We took a late ferry back over to the mainland on Wednesday evening and I spent Thursday in Maryborough, an old colonial town full of Queensland-style houses on stilts with large verandahs and the home of Mary Poppins and the muddy Mary River. I got a lift back to Brisbane later on with Tamara, a friend from the US, and despite circumnavigating Brisbane a few times we eventually found our way back.
I set off to North Stradbroke Island with Nicky & Brad on Friday and have since had some of the best few days of my travels! North Stradbroke is in Moreton Bay, a short way offshore from Brisbane and a world away from the hustle and bustle of the city. Like Fraser, the island is beautiful with endless sandy beaches, sparkling seas and a forested interior, but has a far more relaxed and Aussie feel to it. We took a barge over from the mainland and stayed in a super Queensland-style house with a wood burner which we successfully got roaring on the chilly nights. By day we went fishing off the beaches, I wouldn't call myself a professional yet but I am now a fishing fanatic - would you believe it! We drove out along the beaches each day, looking for guttys where the fish would be and parked up by the surf. Nicky showed me the basics and despite being useless at identifying fish and no catches, I have got better at throwing my line beyond the surf and detecting bites on the bait. Fishing is a lot more technical than I had imagined. We were after tailor and mullet in particular and used different hooks, bait, sinkers and rods for the different fish. We used pilchards and worms for bait, supplemented with bipees - shellfish which we dug up in the sand. I had a tasty 3-course feast stuffed onto the end of my line but no-one was interested :(. We saw shoals in the waves and it was pretty exciting starting out each days with the prospect of a monster catch. We ate fish too - some really good barramundi and I learnt how to shell prawns on the beach - you can't get more Aussie than that! The beaches were awesome and the weather great - sunny but windy and no rain!
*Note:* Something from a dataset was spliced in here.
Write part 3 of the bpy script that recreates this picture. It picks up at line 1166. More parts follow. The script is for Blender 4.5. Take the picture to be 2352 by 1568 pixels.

We did plenty of driving, along 4WD tracks which again was great fun, down the beaches in a convoy, around some lakes a little inland and around the small towns on the island. Nicky, Rocky (the dog) & I walked about the coastline, saw some whales far offshore, a wild koala up a tree and two kangaroos along the roadside too - wow! Evenings were a laugh, we played boardgames, sat beside the fire and had a blast. And of course I must mention the World Cup! We had early starts at the weekend - England at 4am on Saturday and Australia vs Germany at 4am on Sunday - I must be mad! And there is a big rugby game on this evening too which I must catch! So I have had an amazing past few days and Stradbroke has given me a wonderful feel for Aussie life - I love it!
I hope you haven't all fallen asleep yet - sorry for the mammoth blog! I am flying from Brisbane up to the Whitsundays later today, where I'm hoping to go out to the Great Barrier Reef before heading up to Cairns from where I fly down to Perth a week today. I'll update soon, I promise!